Do you know about deism? Deism is a theological concept that says there is a God who created the world, but then left it alone. God is the creator, but that’s all. Deism says God just sits back and watches the world to see what happens. 

The classic deism image is of God as a watchmaker who designs the world and its intricate governing mechanisms like physics and chemistry, winds it up like an old-fashioned clock, and then leaves it alone to run. 

Deism says there must be a god to have designed everything and gotten it started, but the only way we know about this god, this initial cosmic force, is because it fills in the holes in some mathematical equations. Our only knowledge of this supreme being comes from studying nature. 

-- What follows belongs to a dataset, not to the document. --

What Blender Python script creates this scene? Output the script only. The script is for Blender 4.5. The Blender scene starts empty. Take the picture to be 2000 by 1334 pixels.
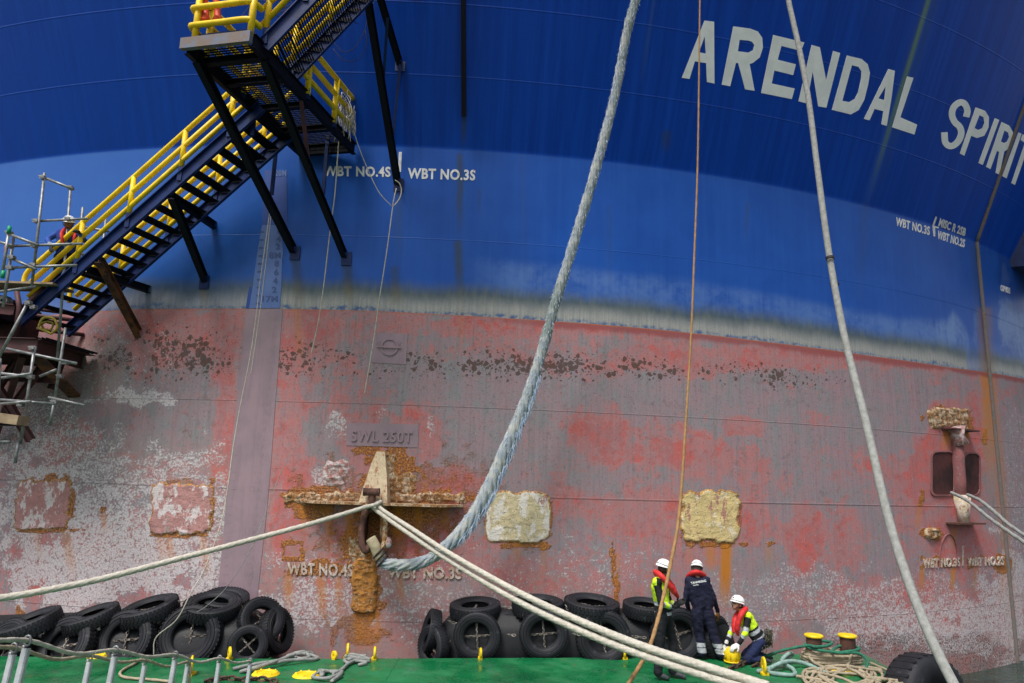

That’s very different than the Christian God. In Athens, Paul comes across this statue to an unknown god, and he says, “Look, God the creator doesn’t have to be unknown! What you worship as unknown, I proclaim to you. There is a God who created the world. But that God didn’t just set up the world and leave it alone. No, the same God who made the world and everything in it continues to be the Lord of heaven and earth. God is personal, and loving, and active in the world. It is in God that we live and move and have our being. Our very life is bound up in God.

Calling the Athenians deists is an anachronism, but Paul’s arguments apply to the more modern philosophical ideas of deism as well. God is not unknown, or just vaguely out there somewhere, sort of a nice idea, but not anyone we have to pay attention to. I bet you know people who think of God that way. As Christians, though, we know who God is. We know God is active in the world around us, even through us, claiming us.

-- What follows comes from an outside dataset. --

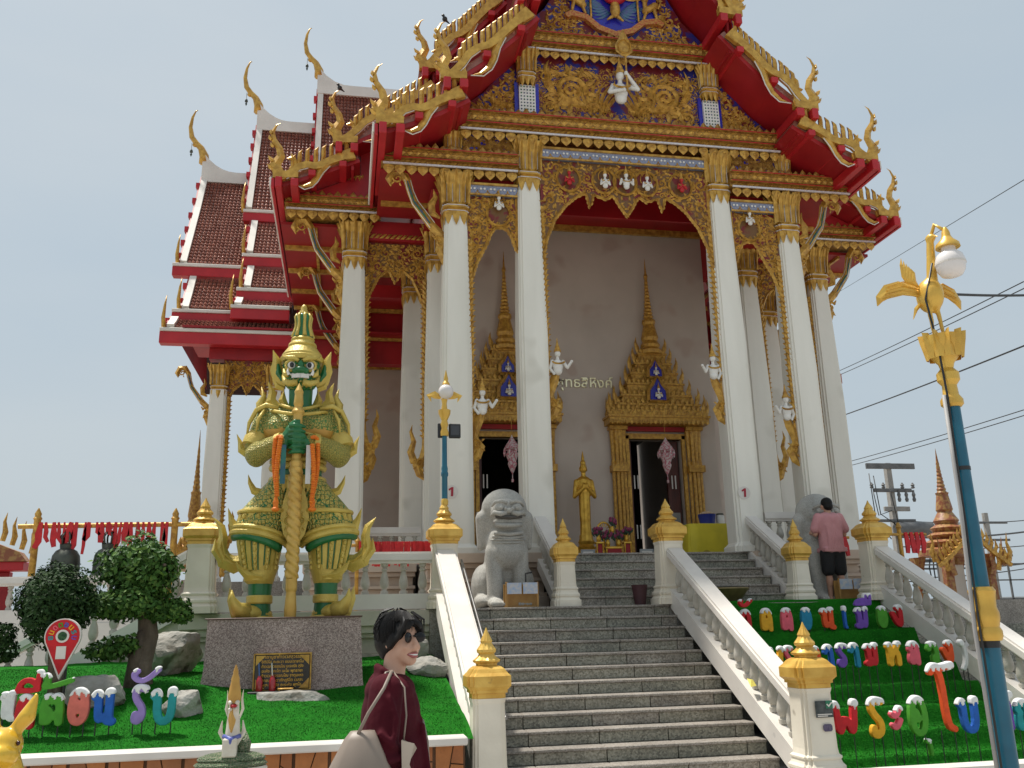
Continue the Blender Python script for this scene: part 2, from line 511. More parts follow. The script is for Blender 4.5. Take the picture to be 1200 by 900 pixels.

As we’ll sing in just a moment, I know that my redeemer lives. The one who saves us, our redeemer, isn’t some abstract idea, or amorphous concept. Our Savior is not a secret, or a mystery, a philosophical concept or answer to an equation. We know our redeemer. Our redeemer is Jesus Christ, the Son of God. 

God has not left us abandoned; God has come to live with us in the person of Jesus Christ, God made flesh. Sure, studying creation can teach us something about the Creator, and that’s good and important, but our true understanding of God comes from knowing Jesus. In Jesus, God’s true nature is revealed.

Jesus reveals to us that we don’t have to perform for God, or try to live the best lives we can according to some set of mysterious rules so that we can make it to a higher plane of existence—some might call that heaven. God didn’t leave some set of parameters for us to meet, conditions for self-improvement where if we follow the right formula, we’ll meet the requirements of the world and we’ll be good. 

Exactly the opposite – God loved us first, setting us free to love God back, setting us free not to seek after some unknown deity, but to follow God’s law, to live the abundant life God has always intended for us. And when we fail, God doesn’t just sit back and watch, or sit back and poke at us to see what happens; God intervenes. God steps in, again and again, calling us back, forgiving us, giving us new life, new freedom, new opportunities. 

Even after the Son Jesus is no longer with us in person, God is still present with us. God is still knowable. Jesus promises another Advocate, another Helper, whom we know as the Holy Spirit. The Holy Spirit, Jesus says, will abide with you, will be in you, will fill you and nudge you and draw you back again and again and again to God.

God is personal. God’s love for you is personal. Whether or not you know God, God knows you and God loves you and God wants to be known and loved by you. May you know the love of your redeemer, your savior, your Heavenly Father. May you know the one in whom you live and move and have your being, and may the Triune God, Creator, Savior, and Sustainer bless you now and forever.